The Origin of the Scottish Rite of Freemasonry

After the organization of the Grand Lodge of England in 1717, Masonry became very popular. It passed over the Channel to France in 1721 where many ritualists invented numerous "side degrees" subject to no governing body and hawked them about the country and through the continent.

In 1740, Chevalier Ramsey, a Scottish nobleman, gave some famous lectures in Paris and Bordeaux on the origin and objects of Masonry. He subdivided the "Three Degrees" and concocted degrees from the parts explained by his philosophic lectures. He established a Lodge which he called Harodim, but the French styled it Scotchman's Lodge Masonry, which fact may have had something to do with the misnomer, Scottish Rite.

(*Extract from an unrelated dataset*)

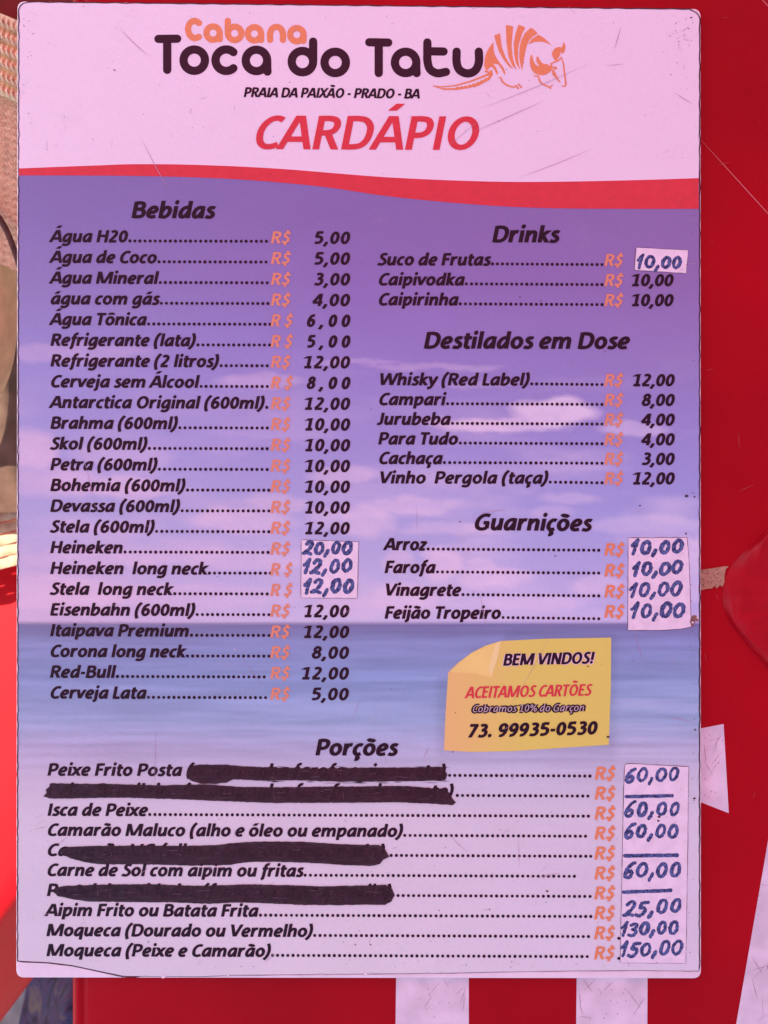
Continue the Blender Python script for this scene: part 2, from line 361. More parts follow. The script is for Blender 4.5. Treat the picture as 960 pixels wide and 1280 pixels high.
# torn bit of masking tape beside the board
g = Geo()
tp = [(868,713.5),(882,711.5),(896,709.5),(905.5,707.8),(911,707.8),(907,712),(905.8,720),(905.5,728),(903,733.5),(899.5,732),(896,735.5),(893,732.5),(890,735.5),(884,735.8),(876,738),(868,740)]
g.poly(tp, .0006); n = len(g.v); o = g.build('masking_tape', M['tape'])
tag(o, 'torn tan piece of masking tape sticking out from the right side of the board', 'tape')
g = Geo()
for k in range(45):
    x = random.uniform(878, 904); y = random.uniform(712, 734); r = random.uniform(.3, .9)
    g.poly([(x+r*math.cos(a), y+r*.7*math.sin(a)) for a in (0,1.2,2.5,3.8,5)], .00066)
gs = g.build('grit', M['speck']); gs.parent = o; gs['kind'] = 'stuff'

# smooth folded red plastic lying at the right
def surf(name, fn, nu, nv, m, parent=None, smooth=True):
    vs = [fn(i/nu, j/nv) for j in range(nv+1) for i in range(nu+1)]
    fs = [(j*(nu+1)+i, (j+1)*(nu+1)+i, (j+1)*(nu+1)+i+1, j*(nu+1)+i+1) for j in range(nv) for i in range(nu)]
    o = mesh(name, vs, fs, m, None, smooth)
    if parent: adopt(o, parent)
    return o
M['wrap'] = mat('red_plastic_film', (.36, .001, .008), .40, .22, .12, 60, .5, 160)
Lb = smoothpts([(1010,600),(975,640),(950,672),(920,700),(907,722),(903,745),(908,768),(925,795),(948,822),(985,862),(1030,905)], 6)
Rg = smoothpts([(1040,610),(1000,645),(962,668),(951,700),(941,735),(932,755),(924,776),(934,794),(956,818),(992,856),(1037,898)], 6)
def wrapfn(u, v):
    i = v*(len(Lb)-1); a = Lb[int(i)]; b = Rg[int(i)]
    c = Vector((1150, 740+(a.y-740)*.5))
    if u < .35: t = u/.35; q = a.lerp(b, t); z = .0002+.0034*t**1.2+.0008*math.sin(t*math.pi)
    else:
        t = (u-.35)/.65; q = b.lerp(c, t); z = .0036+.0012*math.sin(t*math.pi*.8)-.0009*math.sin(t*9)*math.sin(v*6)
    z += (.0004*math.sin(v*23+u*7)+.0004*(abs(math.sin(v*31+u*5))-.5)+.0004*(abs(math.sin(v*13-u*17))-.5))*min(1, u*4)
    return P(q.x, q.y, z)
o = surf('plastic_bundle', wrapfn, 26, 60, M['wrap'])
tag(o, 'crumpled glossy red plastic wrap lying on the table at the right edge', 'plastic wrap')

# ---------------------------------------------------------------- the menu board
board = thing('menu_board', P(448, 612, 0), 'rectangular printed restaurant menu board with rounded worn corners, priced lists over a beach picture', 'menu')
board.rotation_euler = (0, 0, 0)
def outline(corners, r, n=6):
    pts = []
    N = 4
    for i in range(N):
        p0 = Vector(corners[i-1]); p = Vector(corners[i]); p1 = Vector(corners[(i+1) % N])
        a = (p0-p).normalized(); b = (p1-p).normalized()
        for k in range(n+1):
            t = k/n; q = (p+a*r)*(1-t)**2+p*2*t*(1-t)+(p+b*r)*t*t; pts.append(q)
    return pts
OUT = outline([(21.0,.6),(876.4,10.2),(876.8,1223.8),(19.6,1222.8)], 10)
def slab(name, out, z0, z1, bev, m, parent):
    c = Vector((sum(p.x for p in out)/len(out), sum(p.y for p in out)/len(out)))
    vs = []; n = len(out)
    def at(z, inset):
        for p in out:
            d = (c-p); q = p+Vector((math.copysign(min(inset, abs(d.x)), d.x), math.copysign(min(inset, abs(d.y)), d.y))) if inset else p
            x, y, _ = P(q.x, q.y, ZB); vs.append((x, y, z))
    at(z0, 0); at(z1-bev, 0); at(z1-bev*.3, bev/U*.3); at(z1, bev/U)
    fs = []
    for j in range(3):
        for i in range(n): fs.append((j*n+i, (j+1)*n+i, (j+1)*n+(i+1) % n, j*n+(i+1) % n))
    fs.append(tuple(reversed(range(3*n, 4*n)))); 
    o = mesh(name, vs, fs, m); 
    bm = bmesh.new(); bm.from_mesh(o.data); bmesh.ops.recalc_face_normals(bm, faces=bm.faces); bm.to_mesh(o.data); bm.free()
    return adopt(o, parent)
slab('board_panel', OUT, .0002, ZB-.0003, .0006, M['board'], board)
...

The Scottish Rite had its beginning in France. In 1754, the Chevalier de Bonneville established in the College of Clermont in Paris a chapter of twenty-five so-called "High Degrees." This college was a sort of refuge for the Stuarts of Scotland, which fact may have had some bearing on the name Scottish Rite. The body established by Bonneville, including the three symbolic degrees, was called the Rite of Perfection. In 1758, these Degrees were taken by Marquis de Lernais to Berlin where they in the following year were placed under a body called the Council of the Emperors of the East and West, which was formed at Paris from the ruins of the Clermont Chapter.

Frederick the Great

In 1762, it is said that Frederick the Great "formed and promulgated" what is known as the Constitutions of 1762. In 1786, a reorganization took place in which eight degrees were added to the twenty-five and the name changed to the Ancient and Accepted Scottish Rite of Freemasonry. By these Constitutions, Frederick resigned the authority of Grand Commander, which title he had held since the adoption of the Grand Constitutions in 1762, and deposited his Masonic prerogatives with a council in each nation to be composed of Sovereign Grand Inspectors General of the Thirty-third and last degree of Freemasonry.